If you haven't heard of CSC Steel Holdings, this is one of the better managed steel counters out there, not to mention under-valued with a large amount of Net Cash position and growing.

Past 10 years metrics

It's a cyclical business - see the ups and downs in both EPS and DPS, notwitstanding, it scores a plus in its RPS and NAPS CAGR positive growth.  What's not shown above is its Net Cash - the company is prudent to grow its Net Cash to nearly RM350 million.  My lowest entry price is 1.15, and the Net Cash was 92 sen, i.e. this business is available for sale at only 23 sen, equal to FYE2021 EPS of 23 sen.   

CSC Steel announced a decent 9.4 sen dividend this coming 20 June, to be paid 9 July.  At 1.15, that dividend yield is a massive 8.2%.  At 1.52 current price, it is still attractive at 6.2%. However, as a cylical business, don't expect a constant dividend yield, cyclicals are best bought during cycle lows and sold during cycle highs.

Long term Price Chart

The price cycles are obvious.  The Buy Zones are obvious and the Sell Zones are quite obvious too (albeit quite a wide range).

In the immediate term, there is a confluence of 61.8% Fibonacci Retracement off 2 big cycles, both pointing at the same number which is RM1.64.  This on its way up acts as a magnet typically and later could become a resistance - if this was a weak market, it could well be the lower end of the price sell zone.   However, as the business is well run, the uptrend line will eventually get there in say a decade, so, the lines on the sand is likely to shift upwards. 

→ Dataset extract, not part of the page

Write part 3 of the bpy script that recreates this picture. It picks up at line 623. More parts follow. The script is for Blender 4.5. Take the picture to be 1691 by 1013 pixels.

So, RM1.64 at this juncture does not appear to be the place to take 100% of profits.  If the bull market is strong, business well run, Net Cash keeps growing and Management shares it more consistently, then, there will be a re-rating of the stock  With NAPS of RM2.37, at the peak of the bull market, not surprising to see the company trades at Book Value or higher.   The Company's balance sheet is pristine, no reason why it couldn't attempt to hit there one day at the last quartile of the bull run. 

In short, nothing to do, but just sit and ride.  In the short term, expect the price to fall after ex-div on 20th June by more than 10 sen (they usually do) but if it falls too much, I wouldn't mind averaging up if the thesis to make new highs are still intact, especially if next year in 2025, it pays another high dividend larger than 9.4 sen just recently declared.   It has the Net Cash to do so.

My personal view is that its NAPS of 2.37 is too high.  It can easily pay 12 sen dividend at FYE2025 and 15 sen dividend at FYE2026 to bring down the NAPS slightly and the market will reward this stock to go past RM2.25 quite easily.   All it takes is clear dividend policy to give shareholders more visibility.

Nothing is guaranteed, global steel business is cyclical, if you still want to buy and hold, be sure to take enough profits at the right places so that your average cost is well below RM1 because one day, it's quite likely to come back down again.